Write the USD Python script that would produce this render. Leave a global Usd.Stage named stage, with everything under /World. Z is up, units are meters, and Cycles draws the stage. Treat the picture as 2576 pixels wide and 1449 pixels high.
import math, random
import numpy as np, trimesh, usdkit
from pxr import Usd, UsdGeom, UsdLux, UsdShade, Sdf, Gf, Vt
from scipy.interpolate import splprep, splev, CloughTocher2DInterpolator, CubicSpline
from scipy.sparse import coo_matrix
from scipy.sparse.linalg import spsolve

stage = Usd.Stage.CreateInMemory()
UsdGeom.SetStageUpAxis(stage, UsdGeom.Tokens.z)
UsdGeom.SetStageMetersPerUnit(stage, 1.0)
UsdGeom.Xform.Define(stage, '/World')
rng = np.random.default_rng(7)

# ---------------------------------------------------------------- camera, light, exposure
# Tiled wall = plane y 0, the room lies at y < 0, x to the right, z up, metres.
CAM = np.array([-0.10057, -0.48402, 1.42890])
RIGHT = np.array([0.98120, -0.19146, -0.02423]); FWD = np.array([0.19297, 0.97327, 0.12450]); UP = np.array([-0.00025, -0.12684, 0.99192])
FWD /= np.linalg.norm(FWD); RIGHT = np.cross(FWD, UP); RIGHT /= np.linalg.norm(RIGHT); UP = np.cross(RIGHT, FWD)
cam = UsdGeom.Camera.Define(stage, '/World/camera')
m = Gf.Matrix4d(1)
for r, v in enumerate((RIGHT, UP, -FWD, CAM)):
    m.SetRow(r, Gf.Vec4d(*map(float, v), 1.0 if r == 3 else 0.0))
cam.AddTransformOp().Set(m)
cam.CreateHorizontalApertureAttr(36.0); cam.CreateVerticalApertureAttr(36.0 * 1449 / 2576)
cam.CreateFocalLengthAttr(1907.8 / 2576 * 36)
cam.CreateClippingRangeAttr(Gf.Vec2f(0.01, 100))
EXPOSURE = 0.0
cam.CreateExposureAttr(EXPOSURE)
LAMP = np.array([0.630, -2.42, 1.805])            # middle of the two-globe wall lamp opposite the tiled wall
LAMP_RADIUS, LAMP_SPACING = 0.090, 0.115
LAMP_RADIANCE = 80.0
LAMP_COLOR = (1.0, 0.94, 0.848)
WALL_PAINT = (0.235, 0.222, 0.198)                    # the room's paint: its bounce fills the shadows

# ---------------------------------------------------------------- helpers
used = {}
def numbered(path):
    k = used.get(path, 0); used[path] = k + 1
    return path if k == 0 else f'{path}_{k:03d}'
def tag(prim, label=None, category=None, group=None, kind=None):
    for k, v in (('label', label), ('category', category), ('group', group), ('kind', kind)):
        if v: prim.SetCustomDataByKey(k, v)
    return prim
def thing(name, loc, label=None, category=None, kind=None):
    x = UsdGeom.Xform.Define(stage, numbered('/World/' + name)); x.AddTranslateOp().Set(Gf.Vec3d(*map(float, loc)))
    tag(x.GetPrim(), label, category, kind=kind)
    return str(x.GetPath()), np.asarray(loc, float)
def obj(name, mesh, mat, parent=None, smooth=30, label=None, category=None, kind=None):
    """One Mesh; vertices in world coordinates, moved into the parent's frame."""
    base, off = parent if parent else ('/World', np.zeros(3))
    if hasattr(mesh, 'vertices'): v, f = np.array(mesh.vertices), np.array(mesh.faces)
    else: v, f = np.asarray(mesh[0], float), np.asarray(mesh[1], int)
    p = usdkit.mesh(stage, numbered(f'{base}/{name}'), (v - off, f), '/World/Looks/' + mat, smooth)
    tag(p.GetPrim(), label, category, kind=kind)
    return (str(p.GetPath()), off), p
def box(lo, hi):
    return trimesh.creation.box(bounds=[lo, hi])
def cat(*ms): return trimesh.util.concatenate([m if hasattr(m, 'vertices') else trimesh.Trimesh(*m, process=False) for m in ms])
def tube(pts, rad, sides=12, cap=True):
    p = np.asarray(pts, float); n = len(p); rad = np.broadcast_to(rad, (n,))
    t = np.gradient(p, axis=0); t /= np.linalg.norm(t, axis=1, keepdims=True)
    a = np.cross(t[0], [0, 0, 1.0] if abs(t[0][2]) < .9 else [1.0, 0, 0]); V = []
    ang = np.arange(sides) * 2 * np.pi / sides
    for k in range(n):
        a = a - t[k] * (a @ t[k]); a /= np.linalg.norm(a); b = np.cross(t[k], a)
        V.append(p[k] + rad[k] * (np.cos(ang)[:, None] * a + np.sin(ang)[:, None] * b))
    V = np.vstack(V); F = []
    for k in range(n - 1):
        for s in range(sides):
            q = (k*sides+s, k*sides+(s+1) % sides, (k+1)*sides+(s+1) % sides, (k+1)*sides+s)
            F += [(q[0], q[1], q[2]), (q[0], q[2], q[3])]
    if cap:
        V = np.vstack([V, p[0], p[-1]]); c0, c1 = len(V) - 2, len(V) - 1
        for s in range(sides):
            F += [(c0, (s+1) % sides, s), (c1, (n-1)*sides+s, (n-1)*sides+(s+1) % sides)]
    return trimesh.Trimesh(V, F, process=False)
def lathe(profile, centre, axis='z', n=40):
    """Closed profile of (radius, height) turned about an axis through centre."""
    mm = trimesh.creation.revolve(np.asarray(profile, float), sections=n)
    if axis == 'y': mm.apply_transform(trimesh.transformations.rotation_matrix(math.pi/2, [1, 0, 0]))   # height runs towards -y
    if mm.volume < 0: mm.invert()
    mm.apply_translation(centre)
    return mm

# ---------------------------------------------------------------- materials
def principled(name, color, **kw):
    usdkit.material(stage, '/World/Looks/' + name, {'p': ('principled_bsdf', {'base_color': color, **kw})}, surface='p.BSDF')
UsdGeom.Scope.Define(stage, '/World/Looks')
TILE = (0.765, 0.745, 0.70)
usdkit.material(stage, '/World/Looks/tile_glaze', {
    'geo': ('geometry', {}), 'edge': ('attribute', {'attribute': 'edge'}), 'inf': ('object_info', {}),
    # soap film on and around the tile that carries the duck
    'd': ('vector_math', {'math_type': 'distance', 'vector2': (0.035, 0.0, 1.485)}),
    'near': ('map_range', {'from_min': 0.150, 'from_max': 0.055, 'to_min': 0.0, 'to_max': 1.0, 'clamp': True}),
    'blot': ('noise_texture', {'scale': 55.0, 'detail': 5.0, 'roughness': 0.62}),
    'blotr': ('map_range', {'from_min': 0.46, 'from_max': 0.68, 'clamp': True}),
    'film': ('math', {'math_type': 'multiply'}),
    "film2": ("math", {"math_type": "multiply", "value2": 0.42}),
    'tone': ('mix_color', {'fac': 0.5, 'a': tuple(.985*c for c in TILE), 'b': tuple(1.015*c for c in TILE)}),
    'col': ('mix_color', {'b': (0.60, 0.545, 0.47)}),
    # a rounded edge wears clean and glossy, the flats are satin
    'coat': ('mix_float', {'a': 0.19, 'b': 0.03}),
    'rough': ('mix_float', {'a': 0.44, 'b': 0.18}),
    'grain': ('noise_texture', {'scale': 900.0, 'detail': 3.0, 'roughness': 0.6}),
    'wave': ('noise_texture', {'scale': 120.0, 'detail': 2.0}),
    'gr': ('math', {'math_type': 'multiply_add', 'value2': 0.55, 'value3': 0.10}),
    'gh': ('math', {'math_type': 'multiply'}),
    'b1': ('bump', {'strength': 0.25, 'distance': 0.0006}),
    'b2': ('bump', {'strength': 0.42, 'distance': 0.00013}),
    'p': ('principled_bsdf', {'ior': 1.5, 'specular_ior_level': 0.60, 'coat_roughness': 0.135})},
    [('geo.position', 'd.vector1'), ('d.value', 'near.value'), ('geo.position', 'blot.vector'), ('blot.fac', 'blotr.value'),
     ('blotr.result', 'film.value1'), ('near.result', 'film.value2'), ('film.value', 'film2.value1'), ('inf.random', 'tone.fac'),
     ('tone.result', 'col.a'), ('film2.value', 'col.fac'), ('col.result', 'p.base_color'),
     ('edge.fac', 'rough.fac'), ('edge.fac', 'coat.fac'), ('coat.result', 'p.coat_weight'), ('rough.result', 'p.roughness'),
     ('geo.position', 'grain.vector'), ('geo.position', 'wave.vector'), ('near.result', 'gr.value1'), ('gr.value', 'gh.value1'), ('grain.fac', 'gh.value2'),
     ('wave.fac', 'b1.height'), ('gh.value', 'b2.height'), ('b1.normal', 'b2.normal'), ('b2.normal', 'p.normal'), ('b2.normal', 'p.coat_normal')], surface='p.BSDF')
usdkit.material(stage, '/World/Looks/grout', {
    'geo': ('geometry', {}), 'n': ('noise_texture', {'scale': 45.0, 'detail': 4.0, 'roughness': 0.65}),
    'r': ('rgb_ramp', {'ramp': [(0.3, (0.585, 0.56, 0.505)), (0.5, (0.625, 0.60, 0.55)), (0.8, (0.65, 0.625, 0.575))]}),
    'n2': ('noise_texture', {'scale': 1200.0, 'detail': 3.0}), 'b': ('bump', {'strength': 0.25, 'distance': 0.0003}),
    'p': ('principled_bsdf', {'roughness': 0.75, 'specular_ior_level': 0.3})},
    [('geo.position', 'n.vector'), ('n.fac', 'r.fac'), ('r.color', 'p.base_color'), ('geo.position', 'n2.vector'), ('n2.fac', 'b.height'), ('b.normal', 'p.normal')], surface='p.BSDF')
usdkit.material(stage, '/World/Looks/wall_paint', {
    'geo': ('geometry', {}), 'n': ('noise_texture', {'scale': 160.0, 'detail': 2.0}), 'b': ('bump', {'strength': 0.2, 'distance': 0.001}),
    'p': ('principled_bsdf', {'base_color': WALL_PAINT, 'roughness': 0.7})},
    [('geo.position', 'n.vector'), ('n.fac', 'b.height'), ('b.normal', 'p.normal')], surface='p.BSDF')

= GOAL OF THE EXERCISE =
Print only the lines from the top of the data above down to the line holding "rng = np.random.default_rng(7)", inclusive.

= ANSWER =
Write the USD Python script that would produce this render. Leave a global Usd.Stage named stage, with everything under /World. Z is up, units are meters, and Cycles draws the stage. Treat the picture as 2576 pixels wide and 1449 pixels high.
import math, random
import numpy as np, trimesh, usdkit
from pxr import Usd, UsdGeom, UsdLux, UsdShade, Sdf, Gf, Vt
from scipy.interpolate import splprep, splev, CloughTocher2DInterpolator, CubicSpline
from scipy.sparse import coo_matrix
from scipy.sparse.linalg import spsolve

stage = Usd.Stage.CreateInMemory()
UsdGeom.SetStageUpAxis(stage, UsdGeom.Tokens.z)
UsdGeom.SetStageMetersPerUnit(stage, 1.0)
UsdGeom.Xform.Define(stage, '/World')
rng = np.random.default_rng(7)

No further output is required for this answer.